Powodem awarii sieci wodociągowej w Bychawce Trzeciej była pęknięta rura. - O długości ok. pół metra - podaje Andrzej Markiewicz z Bychawskiego Przedsiębiorstwa Komunalnego, w skład którego wchodzi Zakład Wodociągów i Kanalizacji. - 70 procent mieszkańców miało wodę, bo zwiększyliśmy ciśnienie, ale są też wsie na wzniesieniach gdzie ciśnienie mogłoby niższe.
Problemy z dostawą wody mieli mieszkańcy Bychawki Pierwszej i Trzeciej. Na wysłanie beczkowozu w te miejsca pracownicy przedsiębiorstwa się jednak nie zdecydowali. - Trwałoby to dłużej niż usunięcie awarii - dodaje Markiewicz.
- Pracownicy przedsiębiorstwa twierdzili, że woda pitna jest zabezpieczona - wskazuje Marta Wołoszyn, zastępca burmistrza Bychawy. - Nie zweryfikuję teraz tego czy wody w ogóle nie było, czy jej ciśnienie było niskie.
- Zostałam opacznie zrozumiana - odpowiada zastępca burmistrza Bychawy. - Pani, która dzwoniła była bardzo wzburzona i zdenerwowana, co oczywiście rozumiem zwłaszcza, że tego powodu, że ma małe dziecko.
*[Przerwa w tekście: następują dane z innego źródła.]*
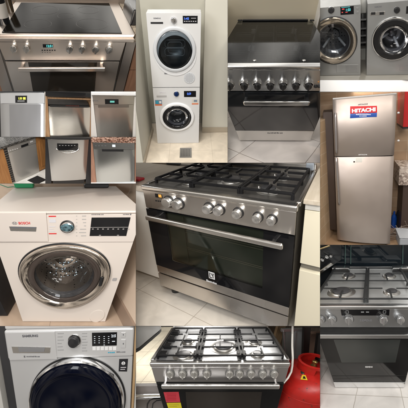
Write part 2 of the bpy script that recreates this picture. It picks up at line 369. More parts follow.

Nie miałam jednak informacji ani od sołtysa ani pracowników przedsiębiorstwa, że jest taka awaria. Byłam tym zaskoczona. Nie umiałam odpowiedzieć na pytania tej pani, bo nie miałam żadnej wiedzy na ten temat. Chciałam to sprawdzić. I dodaje: Przykro mi, że ta pani w ten sposób naszą rozmowę odebrała.
Awaria została usunięta w środę ok. godz. 11.